Wednesday, November 7th, 2007

We have all been there. You sleep with a chick you are sure was smoking hot at the club, but you wake up after she has taken the after sex shower and BAM…..whoa…..what the F…..you grab your clothes, and run out the door screaming, “I’ll call you.” Well, here is more proof of this amazing phenomena.

11944445131--makeup111944445132--makeup211944445133--makeup3

I am putting this in the 300 Million Morons category because someone out there wants to vote for her….like 20+ million of you. So, now we are down to 275 million and still counting.

Don’t Hate Him Girl .com

Wednesday, August 15th, 2007

For those of you that haven’t been to the site Dont Hate Him Girl , you should really go. But only listen to the advice if you are a’ clueless, b’ in such dire need of self-esteem you think it is ok to perform in a scat video, or c’ just divorced for the second time and already oogling the pool boy.

Case in point, here is the quote from the bottom of the front page today:

Some pray to marry the man they love, my prayer will somewhat vary: I humbly pray to Heaven above that I love the man I marry.
~ by Rose Stokes ~”

Of course, some of us know how this should really read:

“Some pray to marry the man they love, my prayer will somewhat vary: I humbly pray I never say “I do” to anyone other than the one I love, otherwise I pray that I am sterile so as not to add to the already overpopulated planet of at least 300 million morons”.

I lost count on the moron scale on this one. Lets just say we are at 295M and counting…

Yawn

Friday, March 9th, 2007

Typically I bring my lunch and eat with my fellow co-workers in our little “cafe;”, and then we go shopping for an hour just to kill some time. Today we all went out as a group for lunch and that didn’t take nearly as long my regular lunch. The girls and I have stretching lunch out to a science.

I hate that I have nothing better to do at work than goof around on myspace. While I do find it interesting to look around at what other people from my past are up to, it’s not how I like to spend the majority of my time. I’d much rather be productive, but instead I hoard all my work until the last 30 minutes of my day so at least the last few minutes won’t be as torturous as the rest.

I suppose I could use my time to write the thank you notes I’ve been meaning to get out or respond to the pile of personal emails I have, but thinking of different ways to say thank you or tell the same story of my life doesn’t really help beat the boredom.

I think I’m going to go get a pedicure.

Quizno’s Rats

Friday, December 22nd, 2006

I admit, I love Quizno’s. Its a pretty good place to get a pretty good meal. However, when this commercial came out, I had to have it explained to me over and over again how this sells.
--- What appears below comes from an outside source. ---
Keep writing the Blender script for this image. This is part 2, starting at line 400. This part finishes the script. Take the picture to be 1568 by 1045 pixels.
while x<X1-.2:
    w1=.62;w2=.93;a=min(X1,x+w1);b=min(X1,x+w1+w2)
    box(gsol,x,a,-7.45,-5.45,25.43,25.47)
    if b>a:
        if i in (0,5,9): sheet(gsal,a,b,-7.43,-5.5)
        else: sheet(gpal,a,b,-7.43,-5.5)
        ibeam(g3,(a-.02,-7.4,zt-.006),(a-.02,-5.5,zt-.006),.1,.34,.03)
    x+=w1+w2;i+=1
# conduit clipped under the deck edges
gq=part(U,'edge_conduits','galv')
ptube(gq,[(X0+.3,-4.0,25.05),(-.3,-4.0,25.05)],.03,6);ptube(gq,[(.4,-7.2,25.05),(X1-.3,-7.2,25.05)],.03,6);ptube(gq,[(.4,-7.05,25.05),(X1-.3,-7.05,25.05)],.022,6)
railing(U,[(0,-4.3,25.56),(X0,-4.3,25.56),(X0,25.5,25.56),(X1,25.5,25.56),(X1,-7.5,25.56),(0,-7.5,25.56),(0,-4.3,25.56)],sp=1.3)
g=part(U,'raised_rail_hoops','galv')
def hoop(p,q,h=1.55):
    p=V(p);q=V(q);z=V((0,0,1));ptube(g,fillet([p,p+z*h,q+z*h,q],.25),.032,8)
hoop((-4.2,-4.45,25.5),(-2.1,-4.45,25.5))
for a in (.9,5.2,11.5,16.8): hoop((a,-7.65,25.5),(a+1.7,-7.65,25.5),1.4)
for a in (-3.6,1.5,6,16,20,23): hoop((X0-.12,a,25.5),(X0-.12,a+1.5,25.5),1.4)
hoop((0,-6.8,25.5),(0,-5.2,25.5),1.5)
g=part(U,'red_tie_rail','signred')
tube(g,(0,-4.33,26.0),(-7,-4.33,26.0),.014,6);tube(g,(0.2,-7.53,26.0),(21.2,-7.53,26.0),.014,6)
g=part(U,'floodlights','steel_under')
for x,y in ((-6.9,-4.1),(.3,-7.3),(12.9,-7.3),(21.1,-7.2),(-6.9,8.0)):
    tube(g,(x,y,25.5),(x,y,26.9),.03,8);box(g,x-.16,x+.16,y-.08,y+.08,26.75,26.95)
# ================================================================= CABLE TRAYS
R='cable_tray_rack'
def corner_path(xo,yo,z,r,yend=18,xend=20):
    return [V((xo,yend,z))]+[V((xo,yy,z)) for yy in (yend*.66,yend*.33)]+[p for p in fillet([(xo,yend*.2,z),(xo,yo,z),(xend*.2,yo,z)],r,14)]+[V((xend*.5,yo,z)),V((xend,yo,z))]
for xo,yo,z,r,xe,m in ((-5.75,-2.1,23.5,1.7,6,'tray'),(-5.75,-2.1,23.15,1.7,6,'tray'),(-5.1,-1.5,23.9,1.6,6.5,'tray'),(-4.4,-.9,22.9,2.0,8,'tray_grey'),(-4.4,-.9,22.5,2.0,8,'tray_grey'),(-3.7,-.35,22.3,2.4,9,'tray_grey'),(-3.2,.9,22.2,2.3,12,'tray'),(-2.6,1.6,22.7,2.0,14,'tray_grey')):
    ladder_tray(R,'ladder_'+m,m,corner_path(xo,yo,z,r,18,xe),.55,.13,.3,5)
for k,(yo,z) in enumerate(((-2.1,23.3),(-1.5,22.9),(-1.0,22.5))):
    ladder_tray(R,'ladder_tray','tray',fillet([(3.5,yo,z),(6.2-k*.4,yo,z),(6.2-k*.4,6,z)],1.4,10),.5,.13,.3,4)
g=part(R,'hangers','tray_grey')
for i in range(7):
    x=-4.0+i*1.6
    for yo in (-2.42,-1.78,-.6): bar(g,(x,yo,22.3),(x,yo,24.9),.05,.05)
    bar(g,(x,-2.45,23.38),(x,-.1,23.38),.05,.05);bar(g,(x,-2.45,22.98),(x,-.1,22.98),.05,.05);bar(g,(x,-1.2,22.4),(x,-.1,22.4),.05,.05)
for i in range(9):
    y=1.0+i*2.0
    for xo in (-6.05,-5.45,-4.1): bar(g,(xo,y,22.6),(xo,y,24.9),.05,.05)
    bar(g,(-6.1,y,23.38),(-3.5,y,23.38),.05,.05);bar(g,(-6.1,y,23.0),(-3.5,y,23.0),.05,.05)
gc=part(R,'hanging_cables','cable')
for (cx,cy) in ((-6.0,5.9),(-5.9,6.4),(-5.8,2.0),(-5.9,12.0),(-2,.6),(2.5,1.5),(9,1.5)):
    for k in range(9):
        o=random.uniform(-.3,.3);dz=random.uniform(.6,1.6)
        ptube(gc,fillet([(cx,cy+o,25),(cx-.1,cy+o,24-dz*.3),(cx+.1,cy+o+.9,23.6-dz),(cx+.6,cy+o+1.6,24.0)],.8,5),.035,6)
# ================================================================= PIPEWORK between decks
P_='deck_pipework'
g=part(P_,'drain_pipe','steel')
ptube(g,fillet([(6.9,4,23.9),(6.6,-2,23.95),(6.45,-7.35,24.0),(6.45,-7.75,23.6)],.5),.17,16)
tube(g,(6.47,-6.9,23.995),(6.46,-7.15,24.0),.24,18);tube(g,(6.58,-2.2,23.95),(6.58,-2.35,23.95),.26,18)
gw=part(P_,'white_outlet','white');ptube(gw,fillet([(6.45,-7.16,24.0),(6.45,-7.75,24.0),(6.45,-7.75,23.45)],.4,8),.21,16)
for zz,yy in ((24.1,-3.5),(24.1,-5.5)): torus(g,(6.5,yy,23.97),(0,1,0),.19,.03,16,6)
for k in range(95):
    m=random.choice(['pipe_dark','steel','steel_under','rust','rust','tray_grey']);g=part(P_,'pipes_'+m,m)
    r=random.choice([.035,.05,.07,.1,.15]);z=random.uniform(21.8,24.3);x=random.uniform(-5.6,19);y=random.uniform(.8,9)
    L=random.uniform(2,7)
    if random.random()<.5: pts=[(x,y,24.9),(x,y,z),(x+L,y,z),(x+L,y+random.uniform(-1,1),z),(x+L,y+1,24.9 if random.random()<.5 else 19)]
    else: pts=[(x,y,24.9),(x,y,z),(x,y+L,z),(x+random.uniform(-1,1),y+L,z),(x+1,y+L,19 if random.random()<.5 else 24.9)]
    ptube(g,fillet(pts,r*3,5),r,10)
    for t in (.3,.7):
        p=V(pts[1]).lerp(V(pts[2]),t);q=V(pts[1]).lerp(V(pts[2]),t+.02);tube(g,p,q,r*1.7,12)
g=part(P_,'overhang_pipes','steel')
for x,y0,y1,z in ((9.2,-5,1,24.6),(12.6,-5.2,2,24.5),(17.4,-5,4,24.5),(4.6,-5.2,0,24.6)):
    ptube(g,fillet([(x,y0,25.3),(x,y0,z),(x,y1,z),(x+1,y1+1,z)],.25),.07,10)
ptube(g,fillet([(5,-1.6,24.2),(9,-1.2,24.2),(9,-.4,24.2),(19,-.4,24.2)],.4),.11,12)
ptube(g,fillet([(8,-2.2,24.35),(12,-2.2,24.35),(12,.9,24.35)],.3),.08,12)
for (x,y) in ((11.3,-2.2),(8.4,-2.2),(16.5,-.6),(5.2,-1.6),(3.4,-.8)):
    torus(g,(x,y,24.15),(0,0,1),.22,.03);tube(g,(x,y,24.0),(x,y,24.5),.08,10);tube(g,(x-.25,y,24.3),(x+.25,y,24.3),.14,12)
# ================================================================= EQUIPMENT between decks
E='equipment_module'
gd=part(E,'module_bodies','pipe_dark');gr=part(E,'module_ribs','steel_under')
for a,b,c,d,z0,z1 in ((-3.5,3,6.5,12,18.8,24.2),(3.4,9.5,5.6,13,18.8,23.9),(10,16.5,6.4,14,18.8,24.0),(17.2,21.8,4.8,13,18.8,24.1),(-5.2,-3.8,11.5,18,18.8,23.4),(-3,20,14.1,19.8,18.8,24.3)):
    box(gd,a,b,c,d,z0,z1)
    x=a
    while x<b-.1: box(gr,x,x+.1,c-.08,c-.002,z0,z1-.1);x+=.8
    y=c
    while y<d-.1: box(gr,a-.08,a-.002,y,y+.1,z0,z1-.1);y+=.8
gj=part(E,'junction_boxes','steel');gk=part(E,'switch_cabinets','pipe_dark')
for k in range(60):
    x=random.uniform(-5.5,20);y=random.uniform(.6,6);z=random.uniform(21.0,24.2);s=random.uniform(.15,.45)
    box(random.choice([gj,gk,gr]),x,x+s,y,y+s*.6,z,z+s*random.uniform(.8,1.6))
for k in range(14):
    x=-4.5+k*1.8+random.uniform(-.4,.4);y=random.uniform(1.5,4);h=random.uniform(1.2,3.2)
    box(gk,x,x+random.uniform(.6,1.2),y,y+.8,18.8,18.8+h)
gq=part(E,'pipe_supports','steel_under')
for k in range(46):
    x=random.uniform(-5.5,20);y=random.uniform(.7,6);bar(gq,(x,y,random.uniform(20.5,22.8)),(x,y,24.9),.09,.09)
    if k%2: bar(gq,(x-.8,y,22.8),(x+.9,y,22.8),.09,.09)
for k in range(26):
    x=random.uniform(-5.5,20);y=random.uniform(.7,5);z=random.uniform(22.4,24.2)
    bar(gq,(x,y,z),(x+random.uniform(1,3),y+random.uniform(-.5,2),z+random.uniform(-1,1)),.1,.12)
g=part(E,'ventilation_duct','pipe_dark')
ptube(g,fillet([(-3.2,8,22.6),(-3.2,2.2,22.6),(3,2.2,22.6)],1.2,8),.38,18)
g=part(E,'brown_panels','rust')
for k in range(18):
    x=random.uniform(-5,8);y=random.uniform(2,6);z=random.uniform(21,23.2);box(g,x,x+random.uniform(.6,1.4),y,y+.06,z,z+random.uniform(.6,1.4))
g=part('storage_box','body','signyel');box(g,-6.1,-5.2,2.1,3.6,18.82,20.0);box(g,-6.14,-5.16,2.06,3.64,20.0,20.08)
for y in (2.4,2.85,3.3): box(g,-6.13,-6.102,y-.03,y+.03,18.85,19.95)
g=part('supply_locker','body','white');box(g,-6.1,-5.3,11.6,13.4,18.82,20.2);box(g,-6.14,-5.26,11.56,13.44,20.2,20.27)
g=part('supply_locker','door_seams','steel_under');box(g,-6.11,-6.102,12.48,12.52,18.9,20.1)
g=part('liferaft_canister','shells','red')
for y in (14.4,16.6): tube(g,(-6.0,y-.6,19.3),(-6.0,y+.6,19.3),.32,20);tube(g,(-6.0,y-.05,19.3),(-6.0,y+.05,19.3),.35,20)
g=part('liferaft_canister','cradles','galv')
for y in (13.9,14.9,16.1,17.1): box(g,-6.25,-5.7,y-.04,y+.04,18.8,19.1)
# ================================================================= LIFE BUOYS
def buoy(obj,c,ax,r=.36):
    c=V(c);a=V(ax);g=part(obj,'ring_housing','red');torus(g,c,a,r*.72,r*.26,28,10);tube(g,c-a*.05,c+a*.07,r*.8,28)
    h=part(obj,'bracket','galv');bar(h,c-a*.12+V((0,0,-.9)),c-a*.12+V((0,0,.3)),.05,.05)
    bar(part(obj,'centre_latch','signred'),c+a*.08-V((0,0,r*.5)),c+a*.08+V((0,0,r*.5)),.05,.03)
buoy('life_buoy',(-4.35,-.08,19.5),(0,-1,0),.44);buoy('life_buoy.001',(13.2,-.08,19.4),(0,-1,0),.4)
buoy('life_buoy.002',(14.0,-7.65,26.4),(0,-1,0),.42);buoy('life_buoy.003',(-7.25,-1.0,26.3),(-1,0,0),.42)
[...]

Deformed little rats, singing, badly I might add, about food. I stopped eating at Quizno’s during this run, I just didnt want to find a flattened little rodent in my food, like that woman did with McDonalds in Southlake. In our moron count, lets assume this actually meant something to 1000 people. I know, that is probably way out of proportion, but its my blog, so back off. 1,000 morons down, 299,998,986 to go.

$12,000 cover refund at Nightclub

Wednesday, December 20th, 2006

In December 1997, Kara Walton of Claymont, Delaware successfully sued the owner of a night club in a neighboring city when she fell from the bathroom window to the floor and knocked out her two front teeth. This occurred while Ms. Walton was trying to sneak through the window in the ladies room to avoid paying the $3.50 cover charge. She was awarded $12,000.00 and dental expenses.
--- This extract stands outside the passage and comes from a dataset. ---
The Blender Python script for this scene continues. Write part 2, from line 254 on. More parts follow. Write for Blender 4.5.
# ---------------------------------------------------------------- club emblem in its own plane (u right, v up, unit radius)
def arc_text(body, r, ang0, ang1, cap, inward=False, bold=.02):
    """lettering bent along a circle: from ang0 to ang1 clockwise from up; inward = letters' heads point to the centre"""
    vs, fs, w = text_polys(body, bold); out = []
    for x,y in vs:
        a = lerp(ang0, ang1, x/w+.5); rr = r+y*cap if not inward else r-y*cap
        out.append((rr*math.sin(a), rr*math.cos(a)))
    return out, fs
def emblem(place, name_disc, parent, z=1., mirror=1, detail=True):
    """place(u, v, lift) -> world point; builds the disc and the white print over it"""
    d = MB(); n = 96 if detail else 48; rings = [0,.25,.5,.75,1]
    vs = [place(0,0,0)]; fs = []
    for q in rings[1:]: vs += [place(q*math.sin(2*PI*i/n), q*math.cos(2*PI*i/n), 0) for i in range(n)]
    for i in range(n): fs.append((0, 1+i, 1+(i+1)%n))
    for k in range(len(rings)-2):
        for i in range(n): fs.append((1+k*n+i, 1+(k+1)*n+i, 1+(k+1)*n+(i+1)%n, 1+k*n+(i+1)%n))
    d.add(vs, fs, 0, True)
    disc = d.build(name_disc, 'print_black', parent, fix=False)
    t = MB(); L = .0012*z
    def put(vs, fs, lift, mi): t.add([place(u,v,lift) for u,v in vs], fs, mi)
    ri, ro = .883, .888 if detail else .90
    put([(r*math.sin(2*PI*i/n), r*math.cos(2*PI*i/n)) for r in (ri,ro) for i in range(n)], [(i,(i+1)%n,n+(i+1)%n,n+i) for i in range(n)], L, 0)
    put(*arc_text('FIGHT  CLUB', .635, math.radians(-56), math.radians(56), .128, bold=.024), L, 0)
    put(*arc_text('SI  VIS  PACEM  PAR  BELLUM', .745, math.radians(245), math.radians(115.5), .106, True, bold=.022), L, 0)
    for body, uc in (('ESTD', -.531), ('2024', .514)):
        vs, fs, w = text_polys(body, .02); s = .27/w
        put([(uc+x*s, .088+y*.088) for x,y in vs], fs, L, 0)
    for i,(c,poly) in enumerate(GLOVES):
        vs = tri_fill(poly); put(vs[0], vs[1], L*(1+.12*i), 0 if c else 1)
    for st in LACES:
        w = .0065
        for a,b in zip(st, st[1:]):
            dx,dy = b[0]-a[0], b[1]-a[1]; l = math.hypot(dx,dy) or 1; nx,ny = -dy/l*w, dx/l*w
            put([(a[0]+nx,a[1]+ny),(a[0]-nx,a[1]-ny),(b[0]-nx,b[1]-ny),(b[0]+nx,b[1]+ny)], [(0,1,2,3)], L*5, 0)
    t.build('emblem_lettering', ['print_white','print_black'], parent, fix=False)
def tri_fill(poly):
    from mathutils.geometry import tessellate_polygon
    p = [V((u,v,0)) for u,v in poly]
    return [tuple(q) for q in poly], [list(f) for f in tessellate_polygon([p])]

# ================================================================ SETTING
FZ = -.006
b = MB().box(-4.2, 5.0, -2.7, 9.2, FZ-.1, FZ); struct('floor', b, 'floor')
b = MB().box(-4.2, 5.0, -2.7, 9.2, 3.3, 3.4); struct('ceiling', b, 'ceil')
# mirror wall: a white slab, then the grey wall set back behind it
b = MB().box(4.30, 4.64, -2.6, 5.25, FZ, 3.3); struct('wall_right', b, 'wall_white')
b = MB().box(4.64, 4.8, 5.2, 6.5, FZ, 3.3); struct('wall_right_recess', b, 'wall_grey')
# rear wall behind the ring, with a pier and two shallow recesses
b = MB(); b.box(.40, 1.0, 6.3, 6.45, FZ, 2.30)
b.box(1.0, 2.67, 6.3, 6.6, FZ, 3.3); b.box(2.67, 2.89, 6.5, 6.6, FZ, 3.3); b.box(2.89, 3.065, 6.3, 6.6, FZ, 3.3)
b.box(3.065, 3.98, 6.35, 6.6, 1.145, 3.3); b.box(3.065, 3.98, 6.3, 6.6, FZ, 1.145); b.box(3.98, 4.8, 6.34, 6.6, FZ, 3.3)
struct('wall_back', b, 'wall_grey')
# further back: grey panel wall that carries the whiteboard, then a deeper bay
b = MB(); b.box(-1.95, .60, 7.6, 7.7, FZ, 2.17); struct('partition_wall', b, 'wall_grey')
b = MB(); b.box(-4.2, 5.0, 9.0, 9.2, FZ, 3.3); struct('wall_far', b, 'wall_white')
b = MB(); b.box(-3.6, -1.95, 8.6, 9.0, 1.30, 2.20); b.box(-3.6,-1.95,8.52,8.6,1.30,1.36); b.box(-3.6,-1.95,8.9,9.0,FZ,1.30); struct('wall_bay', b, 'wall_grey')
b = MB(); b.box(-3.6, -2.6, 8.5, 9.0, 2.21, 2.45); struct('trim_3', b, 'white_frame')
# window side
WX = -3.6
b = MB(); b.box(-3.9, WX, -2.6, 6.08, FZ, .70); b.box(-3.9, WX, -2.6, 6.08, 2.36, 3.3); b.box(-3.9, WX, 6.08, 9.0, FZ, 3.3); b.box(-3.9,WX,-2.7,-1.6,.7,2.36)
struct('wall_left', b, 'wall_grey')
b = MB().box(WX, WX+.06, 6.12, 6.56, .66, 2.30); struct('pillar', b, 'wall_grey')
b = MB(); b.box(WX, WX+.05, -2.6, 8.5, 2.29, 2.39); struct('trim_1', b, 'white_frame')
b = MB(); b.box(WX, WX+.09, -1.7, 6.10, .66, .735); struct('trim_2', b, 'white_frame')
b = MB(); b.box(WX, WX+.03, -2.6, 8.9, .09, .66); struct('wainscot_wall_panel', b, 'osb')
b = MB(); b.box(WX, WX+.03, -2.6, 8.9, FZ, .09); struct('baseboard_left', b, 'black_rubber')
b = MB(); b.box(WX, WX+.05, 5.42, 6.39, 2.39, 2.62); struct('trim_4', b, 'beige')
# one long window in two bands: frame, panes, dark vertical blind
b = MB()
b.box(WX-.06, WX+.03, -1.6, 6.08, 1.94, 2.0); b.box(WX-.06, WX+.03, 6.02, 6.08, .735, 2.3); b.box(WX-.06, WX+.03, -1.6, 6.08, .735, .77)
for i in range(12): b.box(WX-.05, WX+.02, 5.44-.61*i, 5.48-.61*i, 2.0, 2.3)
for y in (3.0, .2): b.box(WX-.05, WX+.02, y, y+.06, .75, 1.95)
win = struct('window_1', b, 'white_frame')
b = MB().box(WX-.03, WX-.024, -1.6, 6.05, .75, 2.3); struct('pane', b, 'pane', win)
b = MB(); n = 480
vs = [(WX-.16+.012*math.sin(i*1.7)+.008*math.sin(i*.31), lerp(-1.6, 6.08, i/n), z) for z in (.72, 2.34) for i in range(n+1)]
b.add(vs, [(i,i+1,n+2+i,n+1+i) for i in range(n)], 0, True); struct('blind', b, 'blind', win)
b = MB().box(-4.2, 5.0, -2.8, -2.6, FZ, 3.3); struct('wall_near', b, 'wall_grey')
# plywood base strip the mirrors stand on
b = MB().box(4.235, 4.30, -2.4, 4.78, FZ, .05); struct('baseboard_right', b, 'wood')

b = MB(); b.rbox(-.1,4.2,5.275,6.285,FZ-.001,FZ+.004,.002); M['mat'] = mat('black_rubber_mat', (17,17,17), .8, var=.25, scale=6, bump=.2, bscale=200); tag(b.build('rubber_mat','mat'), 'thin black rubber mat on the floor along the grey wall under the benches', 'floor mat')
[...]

Ok, just to be clear, I don’t want to pay a cover charge ‘$3.50′, which is a cheap cover, so I slip out of the bathroom and knock myself senseless because I am a clutz, but sue the club and win $12K. What exactly was the charge? The window sill was wet and not marked? I don’t understand what the actual charge was. What did the club do or not do that made it liable? It was charging cover and therefore caused mental duress, which in turn was a contributing factor to her falling? And what the heck did she get done that was $12K worth of work? I have had dental work by a great dentist, but I dont think I ‘and my insurance’ have paid that much in years.

So, in counting down our morons, here is the break down: Kara Walton’1′, Jury’12′, Judge’1′ for a total of 14 morons, leaving 299,999,986 to go!

New News Category

Monday, December 18th, 2006

Ok, I have broken down and added a new news category: “300 Million Morons”! For those of you that know me well, you will know exactly to what I am referring, the rest of you will just have to figure it out. So in the coming months, enjoy more of my rants!

Another Terrorist Threat

Thursday, August 10th, 2006

It’s no surprise that our response to the situation is to take away toothpaste and shampoo. Business travelers now have to check their bag verses carrying it on. This will create more work for baggage handlers and there will be delays. People have to allow more time for travel. Anything that slows us down and takes away our mobility is not going to be good for the economy.

Here’s my proposal for lifting all “security” restrictions and allowing shampoo on the plane again:
You load police up with bulletproof vests, machine guns, knives, mace, side arms, and whatever else they might need to take someone down at the airport. Then the “evil doers” would see that we’re finished messing around and we’re just going to eliminate them instead of eliminating our own freedoms.

Blow ‘em up! Ask questions later.

YEEEEEEEEEEEEEE HAWWWWWWWW!

*shoots her pistols in the air*

[Ryan] Then of course we would be like Germany or the UK. Oh no!